Urban climate models are critical for understanding and addressing the impacts of urban climate change. Yet, process-based urban climate models face limitations of high-entry barriers and substantial computing resource consumption, prompting the development of data-driven methods. However, the recently developed urban climate emulators, being location-dependent, are less scalable and may overlook geospatial data. In this study, we develop location-independent machine learning emulators for the daily maximum canyon air temperature. To overcome the complexities associated with model selection and hyperparameter optimization in machine learning, we apply automated machine learning (AutoML) to emulation tasks and propose a feature importance analysis framework for the AutoML models.
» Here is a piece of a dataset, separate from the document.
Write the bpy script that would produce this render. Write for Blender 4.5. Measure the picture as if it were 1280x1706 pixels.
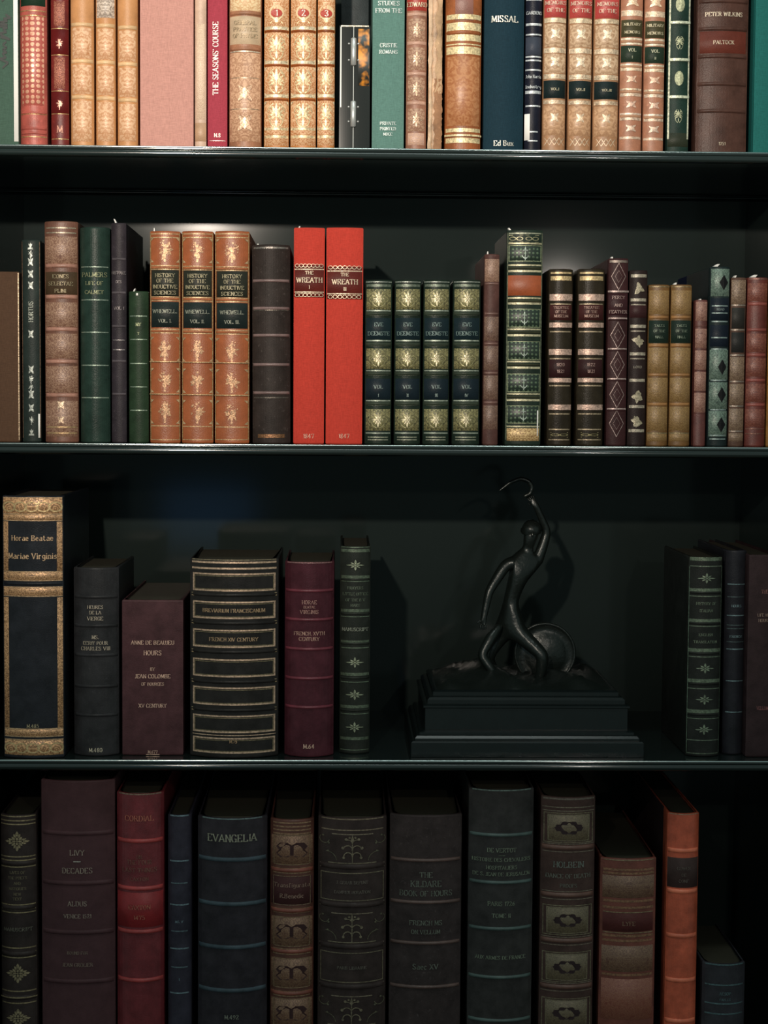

By comparing four types of global urban climate emulators, we found that the location information and urban surface parameters can improve the emulation performance. The results of the AutoML tasks demonstrate that AutoML excels in learning the physics-based urban climate model, achieving a root mean squared error (RMSE) of 0.81 Kelvin for emulators parameterized with location information and urban surface parameters, and an RMSE of 0.91 Kelvin in the temporal extrapolation scenario. The feature importance of the emulators indicates that urban morphological parameters contribute more to the emulators than radiative and thermal parameters. The study serves as a demonstration of the potential that AutoML holds for advancing urban climate research and facilitating urban climate modeling.